Kemi Badenoch appears to have found the party responsible for making a pig’s ear of Brexit as she urged her colleagues to “accept our mistakes”.
The Conservative Party leader took aim at her predecessors for mishandling the UK’s split with the European Union, saying leaving the customs union without a growth plan was a “mistake”.
A committed Brexiteer, Badenoch voted for both Johnson and Theresa May’s Brexit withdrawal agreement after becoming an MP in 2017.
She also served as a minister under her three Conservative prime ministers – Boris Johnson, Liz Truss and Rishi Sunak.
In pre-released extracts of the speech, the Tory Party leader said the public “will never trust politicians unless we can accept our mistakes”.

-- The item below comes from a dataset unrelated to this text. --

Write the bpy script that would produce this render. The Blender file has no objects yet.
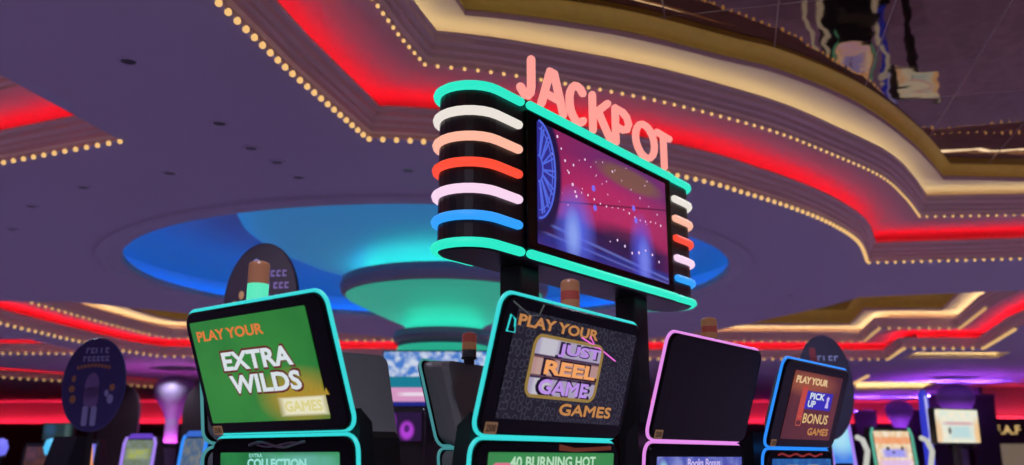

“I will acknowledge the Conservative Party made mistakes,” she is due to say.
Badenoch has not named who she holds responsible, but in her speech will say: “We announced that we would leave the European Union before we had a plan for growth outside the EU.
“We made it the law that we would deliver net zero carbon emissions by 2050. And only then did we start thinking about how we would do that.
“We announced that we would lower immigration, but immigration kept going up.
“These mistakes were made because we told people what they wanted to hear first and then tried to work it out later.
“That is going to stop under my leadership. If we are going to turn our country around, we’re going to have to say some things that aren’t easy to hear.”